About the Artist

Caroline Hamill (née Guo WeiJie) is an award-winning painter and native of Beijing, China.  She was self-taught in painting while earning her degree in mechanical engineering.  After a few years working in China, she ended up in Atlanta (by way of Budapest, Hungary).

 

Caroline enjoyed a successful engineering career as well as becoming an entrepreneur, never giving up her paintbrush, occasionally entering a painting in a local competition.  One painting that won an award was of the grounds of the Saint Augustine lighthouse, based on a vacation visit made 20 years ago.  She also developed a talent for designing and making leather handbags.

 

In late 2019, Caroline and her husband fell in love again with the local area, and decided to move here, allowing her to devote more time to painting. Her passion for the local wildlife and photography was sparked when she photographically “adopted” a pair of nesting bald eagles and their two eaglets, as well as the alligators that pay nearly daily visits to the pond behind her back yard.  She still paints the wildlife, and has been inspired to create woodblock prints of the fascinating birds found here.
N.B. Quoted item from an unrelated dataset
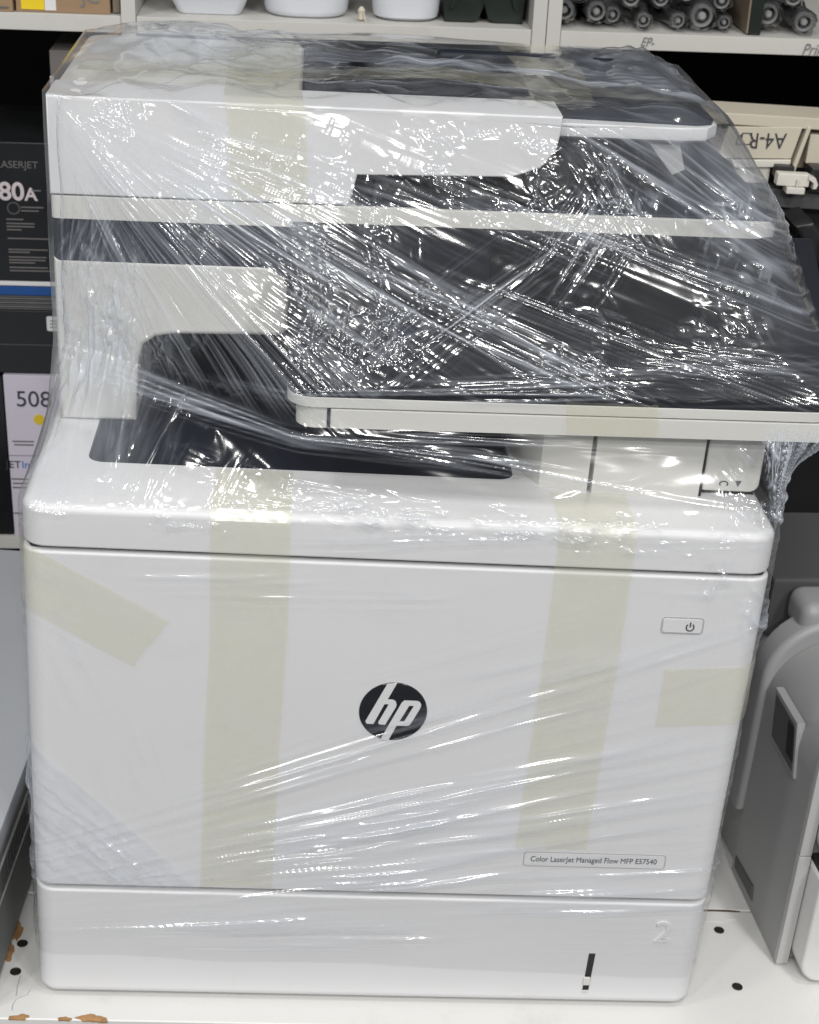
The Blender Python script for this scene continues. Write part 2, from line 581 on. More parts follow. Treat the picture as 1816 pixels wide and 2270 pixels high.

She uses traditional Asian(Japanese) woodblock making method-Carving the wood and hand printing each print on the rice paper with the inks by several layers to make the complete each print.

 

Caroline’s photography brings an appreciative sensitivity of the natural wonder in the area, whether it is of an endangered plover nesting on the beach, a sunset across the intracoastal waterway, a black skimmer at the moment of catching its prize, or George the alligator sunning himself after patrolling the pond.

 

In addition to the arts, she loves to travel the world, drawing inspiration from wherever she visits from off-the-beaten-path rural towns of Florida to the opera in Venice, or braving a sandstorm while digging up Devonian-era fossils in the Sahara.

 

Caroline has stated that “it is wonderful, if you take a moment to notice, how close nature is to all of us in Saint Augustine, and how each creature has its own habits and personality”.